In my last post I wrote about the way in which our own anxieties can will into being the very behaviors we most dread in our students, through the process of emotional contagion.

In their book How to Talk So Little Kids Can Listen, Joanna Faber and Julie King write, “The point is that we can’t behave right when we don’t feel right. And kids can’t behave right when they don’t feel right. If we don’t take care of their feelings first, we have little chance of engaging their cooperation. All we’ll have left going for us is our ability to use greater force.”
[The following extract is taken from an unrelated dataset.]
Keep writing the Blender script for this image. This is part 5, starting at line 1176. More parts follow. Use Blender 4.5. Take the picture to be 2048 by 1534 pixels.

The authors are talking about addressing kids’ feelings first before addressing their behavior. But once we understand the concept of emotional contagion, we also understand that addressing our own emotions and anxieties is equally important.

How do we do that?

There is no one universal fix, unfortunately. Each of us has our own “triggers” in the classroom, the situations that bring our anxieties to the surface. But in thinking about my own experiences and the experiences of teachers I’ve known and worked with, here are a couple of tips:

  1. Overplan. Novice teachers often have an understandably tenuous grip on classroom management. With a solid, engaging lesson, they can make it through, but the idea of unstructured time can set their hearts racing. By building extensions and challenges into the end of a lesson, you can eliminate the possibility of finishing a lesson too early. But make sure that if you’re adding, you’re adding on to the end, not the beginning or middle; fear of not finishing a lesson can be just as anxiety-provoking, and when students sense you’re rushing, they may become tense and agitated.
  2. Plan for struggles. little bit of frustration in a well-designed task can be productive; a task that asks for more than students can currently handle without the proper supports can lead to chaos in the classroom. Teachers feel like they are putting out fires as they address the same difficulty over and over with different students. Instead, think about any area where a student might struggle and create a pre-made resource that addresses it. When a student raises their hand and says, “I don’t get ____,” you can say, “Grab one of the blue slips from the center of the table.” Explain beforehand what resources are available for struggling students. You will now be able to relax knowing you have your bases covered and be more present for students who might genuinely need to work with you one on one.
  3. Have a system, stick to the system. Write down the top three (or five, or ten…) things that frustrate or annoy you (e.g., how students enter the room, students who call out, bathroom requests during a mini-lesson, etc.). Create a system or policy for each, and over time teach and stick to the system. Students will learn the systems and when they forget, you can use a simple cue to the remind them. Note: when creating your systems, choose the option that gives the students the most autonomy possible while still remaining appropriate or acceptable to you. Contrary to what you might think, students will not feel they are being “micro-managed”; in fact, they will prefer organized and clear expectations, as long as the systems are not overly restrictive and are age-appropriate.